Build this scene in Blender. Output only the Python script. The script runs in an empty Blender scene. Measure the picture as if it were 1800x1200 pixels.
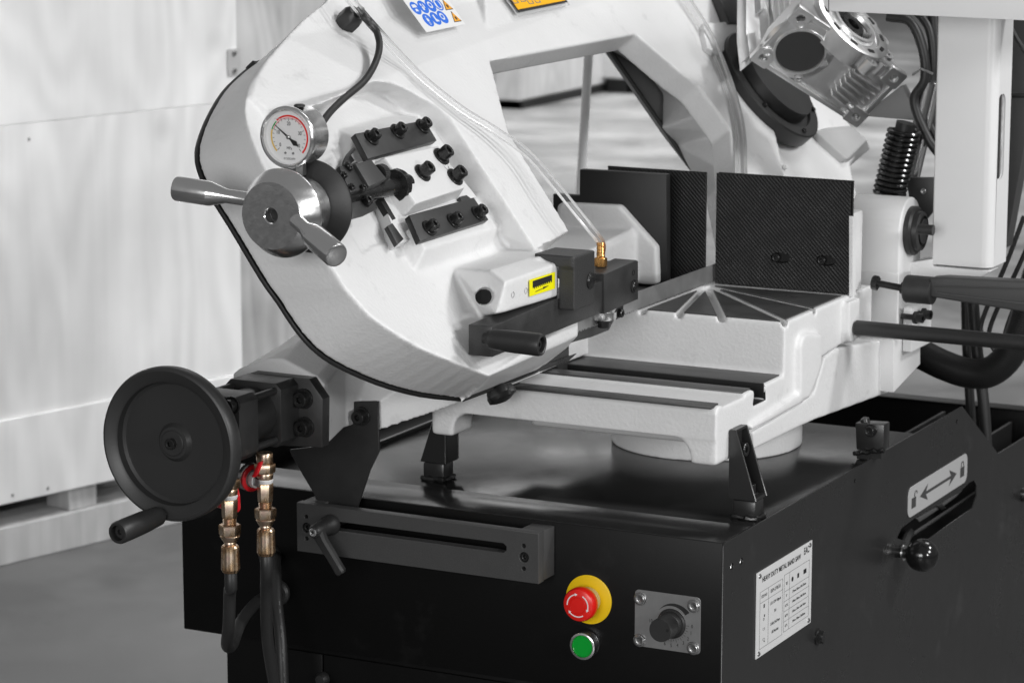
import bpy, bmesh, math, random
from mathutils import Vector, Matrix
from math import sin, cos, pi, radians
random.seed(7)
S = bpy.context.scene
C = S.collection

# ---------------------------------------------------------------- camera
FPX = 5155.0
TH = math.atan(980 / FPX)
YAW = math.atan(2700 / math.hypot(FPX, 980))
H = Vector((-sin(YAW), cos(YAW), 0)); RT = Vector((cos(YAW), sin(YAW), 0)); UZ = Vector((0, 0, 1))
FW = H * cos(TH) - UZ * sin(TH)
UP = H * sin(TH) + UZ * cos(TH)
def ray(x, y): return (FW * FPX + RT * (x - 900) - UP * (y - 600)) / FPX
CAM = -ray(1272, 955) * 3.35
cd = bpy.data.cameras.new('camera'); cam = bpy.data.objects.new('camera', cd); C.objects.link(cam)
M = Matrix((RT, UP, -FW)).transposed().to_4x4(); M.translation = CAM; cam.matrix_world = M
cd.sensor_width = 36; cd.lens = FPX / 1800 * 36; cd.clip_start = .05; cd.clip_end = 100
cd.dof.use_dof = True; cd.dof.focus_distance = 3.28; cd.dof.aperture_fstop = 14
S.camera = cam

# ---------------------------------------------------------------- light
w = bpy.data.worlds.new('World'); S.world = w; w.use_nodes = True
w.node_tree.nodes['Background'].inputs[0].default_value = (1, 1, 1, 1)
w.node_tree.nodes['Background'].inputs[1].default_value = .19
S.view_settings.view_transform = 'Standard'; S.view_settings.look = 'None'
S.view_settings.exposure = 0; S.view_settings.gamma = 1
def area(name, loc, target, sx, sy, power):
    l = bpy.data.lights.new(name, 'AREA'); l.shape = 'RECTANGLE'; l.size = sx; l.size_y = sy; l.energy = power
    o = bpy.data.objects.new(name, l); C.objects.link(o); o.location = loc
    o.rotation_euler = (Vector(target) - Vector(loc)).to_track_quat('-Z', 'Y').to_euler()
    return o
area('key_softbox', (2.8, 1.7, 2.9), (-.4, .2, .3), .5, .5, 66)
area('side_softbox', (3.5, -.1, 1.9), (-.2, .2, .1), .9, .7, 58)
area('low_side_softbox', (3.0, -1.3, .75), (-.3, 0, .1), .5, .4, 30)
area('crate_fill', (.6, 4.2, 4.6), (-2.6, 3.3, .2), 3.0, 2.0, 74).data.spread = radians(80)  # unseen fill lamp, added to brighten the plywood crates
area('back_floor_fill', (-4.6, 9.8, 8.5), (-4.6, 9.8, -.75), 4.0, 4.0, 640).data.spread = radians(76)  # added lamp out of view, lifts the far floor behind the saw
area('tray_patch_fill', (-4.6, 9.5, 6.0), (-4.5, 9.0, -.75), 4.0, 3.0, 75)  # added lamp out of view, makes a bright patch on the tray
area('front_fill', (.9, -5.4, 1.1), (-.3, 0, .1), 2.4, 1.6, 128)
area('tray_reflection_fill', (-5.0, 9.5, 2.5), (-.3, .5, 0), 1.6, 1.4, 7)  # added area lamp without a window, for reflections on the tray
area('tray_reflection_fill_right', (-3.1, 9.8, 2.5), (-.3, .5, 0), 1.1, 1.4, 6)  # second added lamp, for reflections at the right of the tray

# ---------------------------------------------------------------- helpers
def V(*a): return Vector(a)
def P(x, y, X=None, Y=None, Z=None):
    d = ray(x, y)
    if X is not None: t = (X - CAM.x) / d.x
    elif Y is not None: t = (Y - CAM.y) / d.y
    else: t = (Z - CAM.z) / d.z
    return CAM + d * t
class Fr:
    def __init__(s, o, u, v):
        s.o = Vector(o); s.u = Vector(u).normalized(); s.v = Vector(v).normalized(); s.n = s.u.cross(s.v).normalized()
    def pt(s, a, b, w=0): return s.o + s.u * a + s.v * b + s.n * w
    def at(s, x, y, w=0):
        d = ray(x, y); q = s.o + s.n * w; t = (q - CAM).dot(s.n) / d.dot(s.n)
        p = CAM + d * t - s.o
        return (p.dot(s.u), p.dot(s.v))
    def pp(s, x, y, w=0): a = s.at(x, y, w); return s.pt(a[0], a[1], w)
    def sh(s, o): f = Fr(o, s.u, s.v); return f
    def mat(s):
        m = Matrix((s.u, s.v, s.n)).transposed().to_4x4(); m.translation = s.o; return m
def axis_frame(o, n, up=(0, 0, 1)):
    n = Vector(n).normalized(); u = Vector(up).cross(n)
    if u.length < 1e-4: u = Vector((1, 0, 0))
    u.normalize(); v = n.cross(u)
    return Fr(o, u, v)

def nodes(m): m.use_nodes = True; return m.node_tree
def mat(name, col, rough=.5, metal=0., bump=0., bscale=200., var=0., vscale=8., rvar=0., spec=.5, coat=0., aniso=0., bdist=.001, detail=3, speck=0., sscale=30, scol=0.):
    m = bpy.data.materials.new(name); t = nodes(m); b = t.nodes['Principled BSDF']
    if not isinstance(col, (tuple, list)): col = (col, col, col)
    b.inputs['Base Color'].default_value = (*col, 1); b.inputs['Roughness'].default_value = rough
    b.inputs['Metallic'].default_value = metal; b.inputs['Specular IOR Level'].default_value = spec
    b.inputs['Coat Weight'].default_value = coat; b.inputs['Anisotropic'].default_value = aniso
    tc = t.nodes.new('ShaderNodeTexCoord'); L = t.links.new
    def noise(sc, det=3, r=.5):
        n = t.nodes.new('ShaderNodeTexNoise'); n.inputs['Scale'].default_value = sc; n.inputs['Detail'].default_value = det
        n.inputs['Roughness'].default_value = r
        L(tc.outputs['Object'], n.inputs['Vector']); return n
    if var or rvar:
        n = noise(vscale, 6, .65)
        if var:
            r = t.nodes.new('ShaderNodeMapRange'); r.inputs[1].default_value = .3; r.inputs[2].default_value = .7
            r.inputs[3].default_value = 1 - var; r.inputs[4].default_value = 1 + var; L(n.outputs[0], r.inputs[0])
            x = t.nodes.new('ShaderNodeVectorMath'); x.operation = 'SCALE'; x.inputs[0].default_value = col; L(r.outputs[0], x.inputs['Scale'])
            L(x.outputs[0], b.inputs['Base Color'])
        if rvar:
            r = t.nodes.new('ShaderNodeMapRange'); r.inputs[1].default_value = .3; r.inputs[2].default_value = .7
            r.inputs[3].default_value = max(rough - rvar, .02); r.inputs[4].default_value = rough + rvar; L(n.outputs[0], r.inputs[0])
            L(r.outputs[0], b.inputs['Roughness'])
    if speck:
        n = noise(sscale, 5, .7); r = t.nodes.new('ShaderNodeMapRange'); r.inputs[1].default_value = .60; r.inputs[2].default_value = .74
        r.inputs[3].default_value = 0; r.inputs[4].default_value = speck; L(n.outputs[0], r.inputs[0])
        mc = t.nodes.new('ShaderNodeMix'); mc.data_type = 'RGBA'; L(r.outputs[0], mc.inputs[0]); mc.inputs[7].default_value = (scol, scol, scol, 1)
        lk = b.inputs['Base Color'].links
        if lk: L(lk[0].from_socket, mc.inputs[6])
        else: mc.inputs[6].default_value = (*col, 1)
        L(mc.outputs[2], b.inputs['Base Color'])
    if bump:
        n = noise(bscale, detail); bp = t.nodes.new('ShaderNodeBump'); bp.inputs['Strength'].default_value = bump; bp.inputs['Distance'].default_value = bdist
        L(n.outputs[0], bp.inputs['Height']); L(bp.outputs[0], b.inputs['Normal'])
    return m

def new_mesh(bm, name='m'):
    bmesh.ops.recalc_face_normals(bm, faces=bm.faces)
    me = bpy.data.meshes.new(name); bm.to_mesh(me); bm.free(); return me
def smooth(me, ang=35):
    for p in me.polygons: p.use_smooth = True
    try: me.set_sharp_from_angle(angle=radians(ang))
    except Exception: pass
WM = {}; MCACHE = {}
def prop(o, label=None, cat=None, group=None, kind=None):
    if label: o['label'] = label
    if cat: o['category'] = cat
    if group: o['group'] = group
    if kind: o['kind'] = kind
    return o
def thing(name, label, cat, loc, group=None):
    o = bpy.data.objects.new(name, None); C.objects.link(o); o.location = loc; o.empty_display_size = .02
    WM[o.name] = Matrix.Translation(Vector(loc)); return prop(o, label, cat, group)
def obj(name, src, m, parent=None, ang=35, label=None, kind=None, keep=False):
    """src: bmesh or mesh in world coordinates; origin is moved to its centre"""
    me = new_mesh(src, name) if isinstance(src, bmesh.types.BMesh) else src
    smooth(me, ang)
    if not me.materials: me.materials.append(m)
    n = len(me.vertices)
    co = [v.co for v in me.vertices]
    c = Vector([(min(q[i] for q in co) + max(q[i] for q in co)) / 2 for i in range(3)]) if n else Vector()
    me.transform(Matrix.Translation(-c))
    o = bpy.data.objects.new(name, me); C.objects.link(o); WM[o.name] = Matrix.Translation(c); o.matrix_basis = WM[o.name]
    if parent is not None:
        o.parent = parent; o.matrix_basis = WM[parent.name].inverted() @ WM[o.name]
    return prop(o, label, None, None, kind)
def place(name, me, m, frame, parent=None, label=None, scale=1.):
    """instance of a shared local mesh at a frame"""
    if not me.materials: me.materials.append(m)
    elif me.materials[0] is not m:
        key = (me.name, m.name)
        if key not in MCACHE:
            c_ = me.copy(); c_.materials[0] = m; MCACHE[key] = c_
        me = MCACHE[key]
    o = bpy.data.objects.new(name, me); C.objects.link(o)
    mw = frame.mat() @ Matrix.Scale(scale, 4)
    WM[o.name] = mw; o.matrix_basis = mw
    if parent is not None:
        o.parent = parent; o.matrix_basis = WM[parent.name].inverted() @ mw
    return prop(o, label)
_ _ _
Task goal> Filter out all lines lacking the word "scene" and copy the rest.

Completed task>
Build this scene in Blender. Output only the Python script. The script runs in an empty Blender scene. Measure the picture as if it were 1800x1200 pixels.
S = bpy.context.scene